Archaeologists discover Roman village at foot of Silbury Hill
This article is more than 17 years oldThe Romans did more than stop and stare in wonder at the most enigmatic prehistoric monument in Europe - they built a substantial village at the foot of Silbury Hill in Wiltshire, it is revealed today.
Although archaeologists and treasure hunters have been pottering around the hill for centuries, the discovery by English Heritage scientists - through a geophysical survey, without a sod of earth being turned - was completely unexpected. Only scattered Roman remains, including a few coins probably dropped by a traveller, have ever been found in the area.

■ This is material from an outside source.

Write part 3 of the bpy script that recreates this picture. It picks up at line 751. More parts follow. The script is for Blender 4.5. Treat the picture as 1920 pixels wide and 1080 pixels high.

It was already clear that the Romans knew Silbury - the largest prehistoric structure in Europe, nearly 40 metres high and estimated to have taken 35m baskets of chalk to build - because their ruler-straight road, which the A4 follows, jinked to avoid it.
However the revelation that regularly laid out streets and houses of a village the size of 24 football pitches lay hidden under the modern road and the fields around it astonished the scientists, who were surveying the site before restoration work on the hill.
Bob Bewley, regional director of English Heritage, speculated that Silbury may have been an overnight stop on the way to the sacred springs and bathing pools at Bath, but may also have been a Roman pilgrimage site in its own right.
"Given the sacred value we know Romans attached to sites close to water it seemed impossible that they would not be drawn in the wake of their prehistoric forebears to Silbury Hill, which lies close to both the Winterbourne River and the Swallowhead springs. To have found such a substantial and organised settlement though is amazing."
The discovery was made by scientists using caesium magnetometers, which pick up disturbances in the earth's magnetic field, tracing the lines of walls, wooden posts and streets invisible beneath the soil. Silbury, built almost 5,000 years ago, contemporary with Stonehenge and nearby Avebury, and part of the Stonehenge World Heritage Site, was already almost 3,000 years old when the Romans built their village.
The tunnels and pits of 19th and early 20th century diggers did serious damage to Silbury's structure. Torrential rain in recent winters, trickling down inside the hill, has threatened total collapse, and permanent stabilisation work is planned for this summer.